Now, the show continued after John Singleton's unfortunate passing, which I'm sure in the beginning was difficult for the cast and crew to foresee. And he had already contributed amazing work to American film and television, especially pushing Black stories forward. So how do you feel as if 'Snowfall' has been a good, final tribute to him?

I think we all put our best foot forward. We all brought our A-game. We all bring the heat. And that’s what John loved to see. He loved to see us bring the heat. He loved to see us thriving. He fought for people. He fought for equity. So the evolution of even our cast and crew and how much more diverse they were, there was always the situation. But by this final season, it was way more diverse than it was in the beginning. And so I think the effort of his fight with carried on. I think he would be proud. I feel like he would be proud of us on so many levels. 

Now that 'Snowfall' is over, what are you hoping to get into next as far as the next phase of your career? Do you plan to balance your life as a theater actress with what you're doing in the film and television world?
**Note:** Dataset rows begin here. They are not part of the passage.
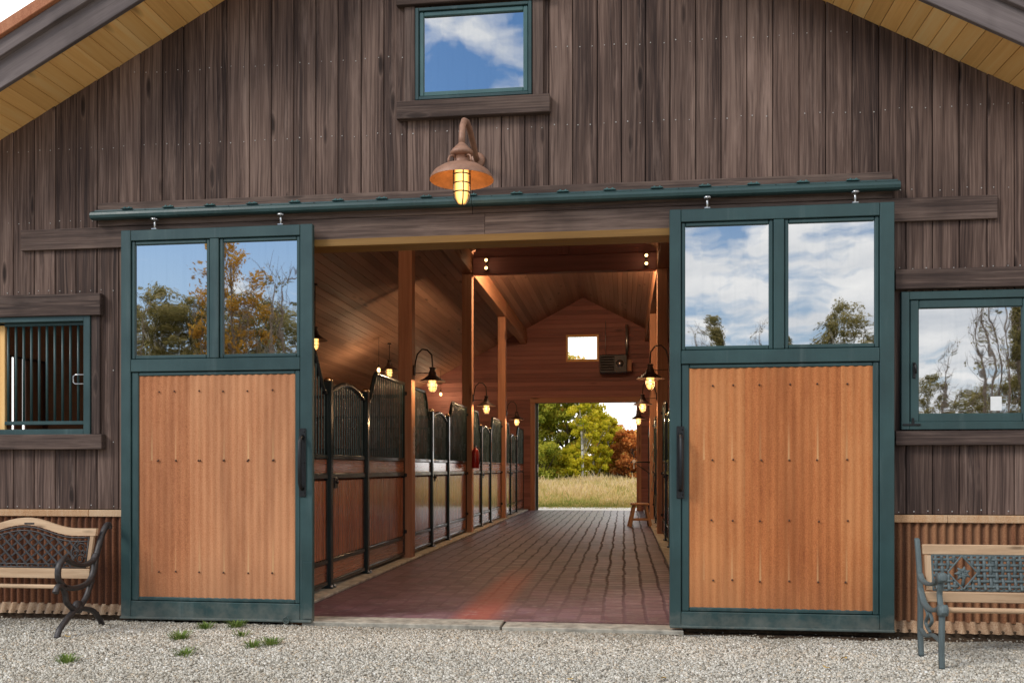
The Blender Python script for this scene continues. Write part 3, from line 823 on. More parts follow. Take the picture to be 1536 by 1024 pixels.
# crushed stones
def stones(N, x0, x1, y0, y1, s0, s1):
    P = np.column_stack([rng.uniform(x0, x1, N), rng.uniform(y0, y1, N), np.full(N, -.034)])
    keep = np.ones(N, bool)
    keep &= ~((P[:, 0] > -2.84) & (P[:, 0] < .5) & (P[:, 1] > -.19))
    thr = np.where(P[:, 0] > .3, -.24+.05*np.sin(P[:, 0]*9), -.12+.03*np.sin(P[:, 0]*7))
    keep &= (P[:, 1] < thr) | (rng.random(N) < .12)
    P = P[keep]; n = len(P)
    S = s0*np.power(s1/s0, rng.random(n)**1.6)
    cube = np.array([(x, y, z) for z in (-1, 1) for y in (-1, 1) for x in (-1, 1)], float)*.5
    V = cube[None]*(1+rng.uniform(-.42, .42, (n, 8, 3)))
    V *= (S[:, None]*rng.uniform(.6, 1.25, (n, 3)))[:, None, :]
    a = rng.uniform(0, 2*np.pi, n); b = rng.uniform(-.6, .6, n); ca, sa, cb, sb = np.cos(a), np.sin(a), np.cos(b), np.sin(b)
    y = V[..., 1]*cb[:, None]-V[..., 2]*sb[:, None]; z = V[..., 1]*sb[:, None]+V[..., 2]*cb[:, None]
    x = V[..., 0]; V = np.stack([x*ca[:, None]-y*sa[:, None], x*sa[:, None]+y*ca[:, None], z], -1)
    V += P[:, None, :]; V[..., 2] += (S*rng.uniform(.0, .45, n))[:, None]
    f = np.array([(0, 2, 3, 1), (4, 5, 7, 6), (0, 1, 5, 4), (2, 6, 7, 3), (0, 4, 6, 2), (1, 3, 7, 5)])
    Q = (np.arange(n)[:, None, None]*8+f[None]).reshape(-1, 4)
    rn = np.repeat(rng.random(n), 8)
    return V.reshape(-1, 3), Q, rn
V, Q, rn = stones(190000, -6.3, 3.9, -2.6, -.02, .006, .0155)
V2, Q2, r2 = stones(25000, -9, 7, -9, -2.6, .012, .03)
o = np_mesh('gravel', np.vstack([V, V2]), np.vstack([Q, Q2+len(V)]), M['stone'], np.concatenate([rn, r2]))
tag(o, 'pale grey crushed gravel in front of the barn', 'gravel', kind='stuff')

# ------------------------------------------------------------------ stall fronts
def stall_front(L, flip):
    """local: x towards aisle, y along the aisle 0..L"""
    root = empty('horse_stall')
    a, b = 1.73, 3.13
    if flip: a, b = L-b, L-a
    SX = .0
    def panel_mesh(y0, y1, top, root_name, label):
        fr = MB(); gr = MB(); bo = MB(); bd = MB(); kb = MB()
        ym = (y0+y1)/2; W = y1-y0
        # rails: bottom pair, mid, sill; stiles
        for z, h in ((.10, .045), (.335, .05), (1.265, .06), (1.475, .05)):
            fr.box((SX, ym, z), (.055, W-.004, h), 1, None, .006)
        for yy in (y0+.022, y1-.022): fr.box((SX+.001, yy, (.1+top(yy))/2), (.044, .042, top(yy)-.1), 2, None, .006)
        n = 26; pts = [(SX, y0+.02+(W-.04)*i/n, top(y0+.02+(W-.04)*i/n)) for i in range(n+1)]
        fr.tube(pts, .031, 8)
        k = max(2, int(round((W-.09)/.09)))
        for i in range(k):
            yy = y0+.045+(W-.09)*(i+.5)/k
            gr.tube([(SX, yy, 1.495), (SX, yy, top(yy)-.01)], .0085, 6, False)
        nb = max(2, int(round((W-.1)/.066)))
        for i in range(nb):
            yy = y0+.05+(W-.1)*(i+.5)/nb
            bo.box((SX-.004, yy, .79), (.03, (W-.1)/nb-.001, .86), 2, None, .009)
        bd.box((SX-.002, ym, 1.37), (.034, W-.09, .155), 1); kb.box((SX-.004, ym, .215), (.03, W-.09, .185), 1)
        p = fr.build(root_name, M['stallmetal'], root)
        gr.build('grille', M['barsteel'], p); bo.build('lower_boards', M['stall'], p); bd.build('wood_band', M['stall'], p); kb.build('kick_board', M['stall'], p)
        return p
    ss = lambda t: t*t*(3-2*t)
    def top1(y):   # fixed panel next to y=0, falls towards the door
        t = min(1, max(0, (a-.10-y)/.42)); return 2.17+.42*ss(t)
    def top2(y):
        t = min(1, max(0, (y-b-.10)/.42)); return 2.17+.42*ss(t)
    def topd(y):
        t = (y-a)/(b-a); return 2.17+.15*math.sin(math.pi*min(1, max(0, t)))
    panel_mesh(.11, a-.04, top1, 'fixed_panel', None)
    d = panel_mesh(a+.045, b-.045, topd, 'stall_door', None)
    panel_mesh(b+.04, L-.11, top2, 'fixed_panel', None)
    q = MB(); q.box((.04, a+.13, 1.19), (.025, .1, .12), 2); q.lathe([(.0001, 0), (.022, 0), (.022, .02), (.0001, .028)], (.052, a+.13, 1.2), 10, Matrix.Rotation(R(90), 3, 'Y')); q.build('latch', M['blackiron'], d)
    for yy in (a, b):
        q = MB(); q.box((SX+.004, yy, 1.15), (.088, .088, 2.3), 2, None, .008); q.box((SX+.01, yy, .045), (.13, .14, .012), 0)
        p = q.build('door_post', M['stallmetal'], root)
        q = MB(); q.lathe([(.0001, .05), (.03, .045), (.05, .02), (.052, .0), (.0001, 0)], (SX+.004, yy, 2.3), 14); q.build('post_cap', M['brass'], p)
        q = MB()
        for dy in (-.05, .05): q.tube([(SX+.06, yy+dy, .05), (SX+.06, yy+dy, .075)], .014, 6)
        q.build('floor_bolt', M['zinc'], p)
    return root
SF = stall_front(5.2, False)
lab_l = ['varnished stall front with black grilles nearest the open front doorway, left of the aisle',
         'second stall front from the open front doorway, left of the aisle, behind the chain post',
         'third stall front from the doorway, left of the aisle, beside the fire extinguisher',
         'farthest stall front left of the aisle, next to the rear doorway']
lab_r = ['first stall front on the right aisle side, hidden behind the open right door',
         'second stall front on the right aisle side with cables hanging in front',
         'third stall front on the right aisle side with a saddle rack',
         'farthest stall front on the right aisle side, behind the wooden stool']
for i in range(4):
    y = .0+5.2*i
    for s in (0, 1):
        if i == 0 and s == 0: o = SF
        else: o = copy_tree(SF)
        o.location = (PX[s]+(-.02 if s == 0 else .02), y+(.0 if s == 0 else 5.2), 0); o.rotation_euler = (0, 0, 0 if s == 0 else math.pi)
        tag(o, (lab_l, lab_r)[s][i], 'horse stall', 'stall fronts along the aisle')
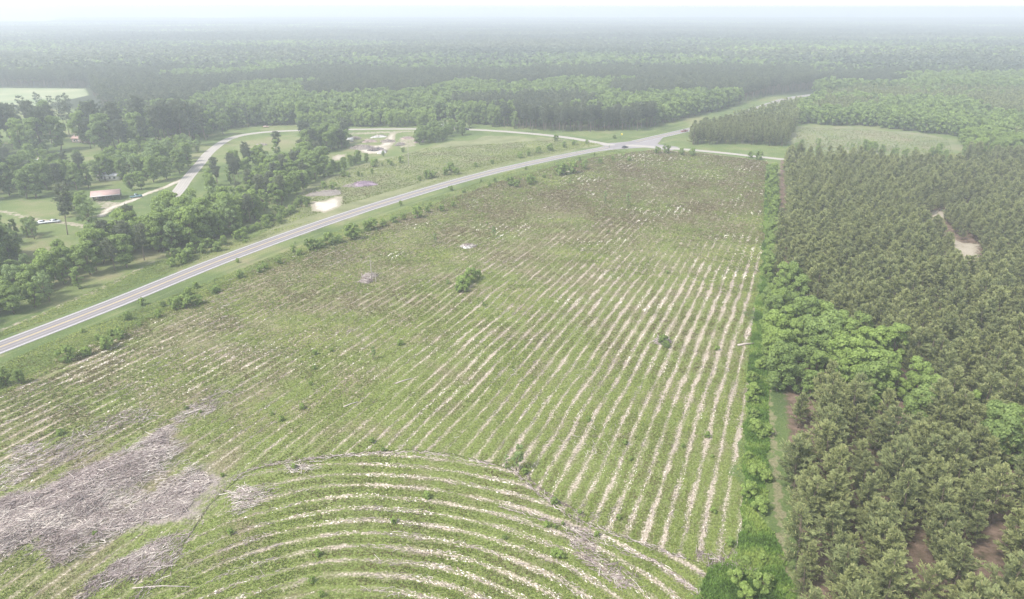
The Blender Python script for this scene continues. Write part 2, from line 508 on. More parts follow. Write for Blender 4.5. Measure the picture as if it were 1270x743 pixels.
def tallpine_proto(seed, h=24.0, low=False):
    r = np.random.default_rng(seed)
    tr = Soup(); cr = Soup()
    lean = r.normal(0, .02, 2) * h
    def axis(z): t = z / h; return np.array([lean[0] * t * t, lean[1] * t * t, z])
    zs = np.linspace(-.4, h * .96, 8)
    tr.tube([axis(z) for z in zs], np.interp(zs, [0, h], [.30, .05]), 6 if not low else 4)
    base = r.uniform(.38, .52)
    C = []; L = []
    nb = 34 if not low else 18
    for i in range(nb):
        t = base + (1 - base) * (i + r.random()) / nb * .98
        rel = (t - base) / (1 - base)
        ln = h * .19 * (math.sin(math.pi * (.18 + .72 * rel)) ** .8) * r.uniform(.55, 1.2)
        az = i * 2.4 + r.normal(0, .5)
        d = np.array([math.cos(az), math.sin(az), 0])
        p0 = axis(h * t); p1 = p0 + d * ln + np.array([0, 0, ln * r.uniform(.05, .45)])
        if not low: tr.tube([p0, (p0 + p1) / 2 - np.array([0, 0, .2]), p1], [.10, .06, .02], 3)
        k = 15 if not low else 6
        for f in r.uniform(.35, 1.05, k):
            q = p0 + (p1 - p0) * f
            C.append(q + r.normal(0, 1, 3) * np.array([.55, .55, .28]) * (.5 + ln * .13))
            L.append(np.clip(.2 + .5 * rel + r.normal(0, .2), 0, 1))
    C = np.array(C); L = np.array(L); n = len(C)
    for k in range(7 if not low else 3):
        dd = unit(rvec(r, n) + [0, 0, .5]); a = unit(np.cross(dd, rvec(r, n)))
        s_ = r.uniform(.6, 1.3, (n, 1)) * (1 if not low else 1.7)
        cr.quadcards(C + r.normal(0, .32, (n, 3)), a * .13 * s_, dd * .36 * s_, np.clip(L + r.normal(0, .12, n), 0, 1))
    return tr, cr

def broad_proto(seed, h=12.0, rad=4.0, base=.12, n_leaf=5000, clumps=30, low=False, shape=1.0, leaf=.195):
    r = np.random.default_rng(seed)
    tr = Soup(); cr = Soup()
    zs = np.array([-.3, .15 * h, .35 * h, .6 * h])
    off = r.normal(0, .03 * h, (4, 2)); off[0] = 0
    tp = np.column_stack([off, zs])
    tr.tube(tp, np.array([.022, .018, .013, .006]) * h, 6 if not low else 4)
    cs = []
    for i in range(clumps):
        t = (i + .5) / clumps
        z = h * (base + (1 - base) * (t ** .85))
        rel = t
        w = rad * (math.sin(math.pi * (.12 + .80 * rel)) ** (.6 * shape))
        az = i * 2.4 + r.normal(0, .5)
        rr = w * r.uniform(.35, .85)
        c = np.array([math.cos(az) * rr, math.sin(az) * rr, min(z, h * .93)])
        s_ = rad * r.uniform(.18, .42)
        cs.append((c, s_))
        if not low and i % 2 == 0: tr.tube([tp[2], (tp[2] + c) / 2 + [0, 0, -.05 * h], c], [.008 * h, .005 * h, .002 * h], 3)
    wts = np.array([s_ ** 2 for c, s_ in cs]); wts /= wts.sum()
    for (c, s_), w in zip(cs, wts):
        n = max(6, int(n_leaf * w))
        u = rvec(r, n); u[:, 2] = np.where(u[:, 2] < -.35, -u[:, 2], u[:, 2])
        d = s_ * r.uniform(.55, 1.12, (n, 1)) ** .6
        pos = c + u * d * [1, 1, .78]
        pos[:, 2] = np.maximum(pos[:, 2], .15)
        nn = unit(u + r.normal(0, .55, (n, 3)) + [0, 0, .3])
        a = unit(np.cross(nn, rvec(r, n))); b = np.cross(nn, a)
        s2 = leaf * r.uniform(.6, 1.35, (n, 1)) * (1 if not low else 2.3)
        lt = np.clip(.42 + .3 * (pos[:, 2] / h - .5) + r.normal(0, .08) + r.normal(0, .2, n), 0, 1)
        cr.quadcards(pos, a * s2, b * s2 * .75, lt)
    return tr, cr

def snag_proto(seed, h=11.0):
    r = np.random.default_rng(seed); tr = Soup(); br = Soup()
    tr.tube([(0, 0, -.3), (.1, 0, h * .4), (.05, .1, h * .75), (.2, .1, h)], [.2, .14, .08, .02], 6)
    for i in range(12):
        z = h * r.uniform(.4, .95); az = r.uniform(0, 6.3); ln = r.uniform(.6, 1.8)
        br.tube([(0.08, .05, z), (math.cos(az) * ln, math.sin(az) * ln, z + ln * .5)], [.045, .012], 3)
    return tr, br

PROTO = {}
def mk(kind, trcr, mat, bark='bark'):
    tr, cr = trcr
    i = len(PROTO.get(kind, []))
    PROTO.setdefault(kind, []).append((tr.mesh('trunk', M[bark]), cr.mesh('crown', M[mat]), tr, cr))
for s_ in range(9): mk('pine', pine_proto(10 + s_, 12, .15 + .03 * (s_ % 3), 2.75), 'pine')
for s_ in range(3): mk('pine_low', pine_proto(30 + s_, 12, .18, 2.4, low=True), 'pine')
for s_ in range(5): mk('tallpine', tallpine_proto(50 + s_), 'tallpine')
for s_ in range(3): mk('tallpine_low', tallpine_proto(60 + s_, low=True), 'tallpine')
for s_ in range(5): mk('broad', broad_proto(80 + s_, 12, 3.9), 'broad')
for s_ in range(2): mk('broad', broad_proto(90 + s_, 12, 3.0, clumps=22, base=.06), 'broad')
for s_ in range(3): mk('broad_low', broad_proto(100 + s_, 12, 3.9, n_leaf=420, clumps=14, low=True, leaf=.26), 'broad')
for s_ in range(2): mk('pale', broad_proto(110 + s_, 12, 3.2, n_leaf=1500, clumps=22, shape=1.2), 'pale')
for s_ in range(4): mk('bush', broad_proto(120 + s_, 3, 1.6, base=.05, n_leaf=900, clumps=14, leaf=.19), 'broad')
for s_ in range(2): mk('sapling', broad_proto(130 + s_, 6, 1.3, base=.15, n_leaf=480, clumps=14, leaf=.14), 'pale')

# ------------------------------------------------------------------ GROUND: one sheet to the horizon
def grow(a, step, k, lim):
    out = [a]
    while out[-1] < lim: out.append(out[-1] + max(step, k * out[-1]))
    return np.array(out)
yy = np.concatenate([[-30000, -8000, -2000, -500, -120, -40, 0, 25], np.arange(40, 330, 1.5), grow(330, 1.5, .009, 34000)])
xr = grow(200, 1.6, .02, 34000)
xx = np.concatenate([-xr[::-1], np.arange(-198.4, 199, 1.6), xr])
X, Y = np.meshgrid(xx, yy)
nx_, ny_ = len(xx), len(yy)
x = X.ravel(); y = Y.ravel()
def WARP(x, y, a=14.0, s=9.0):
    return x + (fbm(x, y, s, 701, 3) - .5) * a, y + (fbm(x, y, s, 709, 3) - .5) * a
def MOUND(x, y):
    return .1 + 4.2 * np.clip(fbm(x * .79 - y * .62, (x * .62 + y * .79) * .3, 5.5, 5, 3) - .38, 0, 1)
def VIS(x, y):
    '''how plainly the bare lanes show'''
    v = 1.0 - .68 * np.clip((y - 205) / 90, 0, 1)
    v *= 1.0 - .38 * np.clip((-8 - x) / 40, 0, 1) * np.clip((y - 118) / 12, 0, 1)
    v = v * (.72 + .56 * fbm(x, y, 26, 301, 3))
    v = np.maximum(v, .9 * np.exp(-((x + 112) / 22) ** 2 - ((y - 128) / 12) ** 2))
    return np.clip(v, 0, 1)
def masks(x, y):
    m = {}
    m['field'] = softpoly(*WARP(x, y, 9, 7), FIELD, 2.5)
    m['curve'] = softpoly(x, y, CURVE, 1.6)
    m['weed'] = softpoly(*WARP(x, y, 5, 5), WEED, 2.5)
    d = np.zeros(x.shape)
    wx, wy = WARP(x, y)
    for p, w in zip(DEB, DEBW): d = np.maximum(d, softpoly(wx, wy, p, 5.0) * w)
    k_ = d > 0
    st = fbm(x * .35 - y * .25, (x * .62 + y * .79) * .22, 3.2, 401, 3)
    d = np.where(k_, np.clip(d * (.1 + 1.6 * st), 0, 1), 0)
    m['debris'] = d
    s = np.zeros(x.shape)
    for p, w in zip(SANDS, SANDW): s = np.maximum(s, softpoly(x, y, p, 2.6) * w)
    s = np.maximum(s, np.clip(1.5 - segdist(x, y, TRACKL) / 1.2, 0, .55))
    s = np.maximum(s, np.clip(1.8 - segdist(x, y, DRIVE) / 1.5, 0, .85))
    s = np.maximum(s, np.clip(1.6 - segdist(x, y, FARMLANE) / 1.9, 0, .62))
    s = np.maximum(s, np.clip(1.45 - segdist(x, y, trail) / 1.5, 0, .70))
    s = s * np.clip(.55 + .9 * fbm(x, y, 6, 733, 3), 0, 1) ** .5
    m['sand'] = s
    m['lawn'] = fbm(x, y, 30, 222, 4)
    m['straw'] = softpoly(x, y, STRAW[0], 3)
    m['trackr'] = np.clip(1.25 - segdist(x, y, TRACKR) / 1.2, 0, .62)
    m['field2'] = softpoly(*WARP(x, y, 16, 14), FIELD2, 4)
    m['past'] = softpoly(*WARP(x, y, 40, 30), PAST[1], 8)
    m['pasl'] = np.maximum.reduce([softpoly(x, y, PAST[0], 6)] + [softpoly(x, y, p, 40) for p in FARP])
    rd = segdist(x, y, MAINROAD[::2])
    m['rd'] = np.clip(rd, 0, 60)
    px, py, dd = P(x, y)
    m['forest'] = np.clip((y - 640 - 0.15 * x) / 120, 0, 1) * (1 - m['past']) * (1 - m['pasl'])
    return m
mm = masks(x, y)
z = np.zeros_like(x)
debh = mm['debris'] ** 1.5 * MOUND(x, y)
z += debh
z += .12 * (vnoise(x, y, 14, 3) - .5) * mm['field'] * (1 - np.clip((y - 300) / 100, 0, 1))
idx = np.arange(nx_ * ny_).reshape(ny_, nx_)
Q = np.stack([idx[:-1, :-1], idx[:-1, 1:], idx[1:, 1:], idx[1:, :-1]], -1).reshape(-1, 4)

gm, gt = nt('ground_cover'); b = NB(gt)
pos = b.geo()
us = b.attr('us'); uc = b.attr('uc')
fl = b.attr('field'); cv = b.attr('curve')
nA = b.noise(pos, .5, 3, .6)       # 2 m
nB = b.noise(pos, 2.2, 3, .65)     # half metre
nC = b.noise(pos, .09, 3, .55)     # 11 m
nD = b.noise(pos, .025, 3, .5)     # 40 m
nE = b.noise(pos, 7.0, 2, .6)      # clods
edge = b.math('MULTIPLY', b.math('SUBTRACT', nA, .5), 1.1)
cvm = b.step(b.math('ADD', cv, b.math('MULTIPLY', edge, .2)), .45, .55)
u = b.mixf(cvm, us, uc)
u = b.math('ADD', u, b.math('MULTIPLY', b.math('SUBTRACT', nA, .5), .34))
fr = b.math('FRACT', u)
d = b.math('MULTIPLY', b.math('ABSOLUTE', b.math('SUBTRACT', fr, .5)), 2)      # 1 on the bare lane, 0 between
rowv = b.attr('rowv')
th = b.math('ADD', d, b.math('ADD', b.math('MULTIPLY', b.math('SUBTRACT', nB, .5), 1.5), b.math('MULTIPLY', b.math('SUBTRACT', nC, .5), .55)))
th = b.math('ADD', th, b.math('MULTIPLY', b.math('SUBTRACT', rowv, .5), .7))
rid = b.n('ShaderNodeCombineXYZ'); sp0 = b.n('ShaderNodeSeparateXYZ'); b.set(sp0.inputs[0], pos)
b.set(rid.inputs[0], b.math('MULTIPLY', b.math('ROUND', u), 7.31)); b.set(rid.inputs[1], b.math('MULTIPLY', b.mixf(cvm, sp0.outputs[1], sp0.outputs[0]), .06))
rn = b.noise(rid.outputs[0], 1.0, 3, .6)          # every lane has its own wear, changing along its length
th = b.math('ADD', th, b.math('MULTIPLY', b.math('SUBTRACT', rn, .5), 1.6))
vis = b.attr('vis')
cmb = b.n('ShaderNodeCombineXYZ'); sepx = b.n('ShaderNodeSeparateXYZ'); b.set(sepx.inputs[0], pos)
b.set(cmb.inputs[0], b.math('MULTIPLY', u, 3.1)); b.set(cmb.inputs[1], b.math('MULTIPLY', b.mixf(cvm, sepx.outputs[1], sepx.outputs[0]), .22))
nS = b.noise(cmb.outputs[0], 1.0, 3, .6)        # streaks drawn out along the rows
bare = b.math('MULTIPLY', b.step(b.math('ADD', th, b.math('MULTIPLY', b.math('SUBTRACT', nS, .5), 1.0)), .84, 1.10), b.step(b.math('ADD', vis, b.math('SUBTRACT', nA, .5)), .2, .75))
halo = b.step(b.math('ADD', th, b.math('MULTIPLY', b.math('SUBTRACT', nS, .5), 1.2)), .50, .88)
grass = b.ramp(b.math('ADD', b.math('MULTIPLY', nB, .6), b.math('MULTIPLY', nE, .4)), [(.34, (.075, .082, .034)), (.45, (.125, .155, .04)), (.55, (.185, .225, .06)), (.66, (.30, .30, .13))])
olive = b.ramp(nB, [(.25, (.12, .105, .055)), (.5, (.20, .18, .095)), (.75, (.30, .26, .16))])
fg = b.mix(b.step(b.math('ADD', nC, b.math('MULTIPLY', b.attr('dry'), .5)), .55, .85), grass, olive)
litter = b.ramp(nE, [(.2, (.15, .12, .085)), (.5, (.28, .235, .17)), (.8, (.42, .36, .27))])
sand = b.ramp(b.math('ADD', b.math('MULTIPLY', nE, .5), b.math('MULTIPLY', nB, .5)), [(.34, (.20, .155, .12)), (.5, (.42, .34, .27)), (.64, (.68, .58, .47))])
pink = b.ramp(nS, [(.35, (.17, .15, .085)), (.55, (.29, .235, .165)), (.72, (.40, .33, .25))])
fg = b.mix(b.math('MULTIPLY', b.step(b.math('ADD', nS, b.math('MULTIPLY', b.math('SUBTRACT', nB, .5), .8)), .50, .72), b.mixf(b.attr('dry'), .25, .8)), fg, pink)
fg = b.mix(b.math('MULTIPLY', b.step(b.math('ADD', nS, b.math('MULTIPLY', b.math('SUBTRACT', nB, .5), .6)), .46, .34), b.mixf(vis, .75, .35)), fg, (.115, .088, .055))
furrow = b.math('MULTIPLY', b.step(b.math('ABSOLUTE', b.math('SUBTRACT', th, .62)), .12, .02), b.math('MULTIPLY', b.step(nC, .4, .65), .55))
fc = b.mix(b.math('MULTIPLY', halo, .50), fg, litter)
fc = b.mix(furrow, fc, (.13, .095, .065))
fc = b.mix(b.math('MULTIPLY', bare, .8), fc, sand)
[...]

I always planned for that. We’ll see what happens. I’m open. I am also producing now, so I think it’s really important to tell your story and tell the stories that you want to see in the world and not to wait. And there are so many platforms and ways and accessibility now that it’s not hard to get your project made, because it certainly is the whole other grind. But there’s an opportunity to be the change you want to see. So I’m excited to be doing that. And I’m excited for whatever is next for me acting-wise. I’m five months pregnant now, so I’m really excited to bring this new life into the world. And I’m excited not to be worried about what’s next. Worry is more so in the back seat. I can’t say that I don’t have any worries ever. Certainly, I do, but it’s not the thing that’s driving the car. It’s not the thing that’s controlling my life. And I’m really grateful to be in that space.